Sherwin Bitsui (Navajo)

Location: 
Tucson, AZ
Award: 
$20,000
Project: 

Literature Fellowship

Native Arts & Cutlures Artist

Sherwin Bitsui is a poet of exceptional depth whose visceral work is richly steeped in surrealistic imagery – the high desert, sage and piñon, black-eyed doves, the bricks and gasoline of the city – these sensuously dark psychic descriptions all inhabit his haunting verses. His work interprets cultural iconography with both literal and coded Diné translations, chants, and songs and through this intuitive work, he has been said to transform English into his Native tongue. His readings are thought provoking, casting himself in the role of messenger, the poetic phrases and Neruda-like metaphors lingering mysteriously, almost subconsciously provocative. He says too of his writing, “Though I write from a Dine’ space, I also must acknowledge the wide ranging influences that help pattern my work.

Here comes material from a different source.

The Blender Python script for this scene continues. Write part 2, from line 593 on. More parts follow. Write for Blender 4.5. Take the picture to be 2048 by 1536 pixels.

I’m not entirely secular in my experience—my work is also a product of its time”.  He expands his practice experimentally having worked with filmmaker Gabriel Lopez-Shaw (Pyramid Lake Paiute) on an experimental film based on his poem “Chrysalis”; and he has collaborated with the performance artist Reona Brass (Cree) on an installation/performance piece titled “Dear Reservation”.  He holds a BA from University of Arizona and an AFA in Creative Writing from the Institute of American Indian Arts. Sherwin has received considerable recognition very early in his writing career and has emerged as a preeminent Native letters voice. He is the recipient of a Truman Capote Creative Writing Fellowship, an Individual Poet Grant from the Witter Bynner Foundation for Poetry, a Lannan Foundation Marfa Residency, a 2008 Tucson MOCA Local Genius Award, a 2010 PEN Open Book Award, and an American Book Award for his book Flood Song.

Shapeshift, published by the prestigious University of Arizona Press, is his first book. In review, “Linking story, history, and voice, Shapeshift is laced with interweaving images that speak to the rich diversity of contemporary Diné writing with complexities of tone that shift between disconnectedness and wholeness, irony and sincerity”. His second book of poetry, Floodsong (Copper Canyon Press, 2009), was similarly highly praised. He is currently working on two collections of poetry continuing processes developed in Flood Song.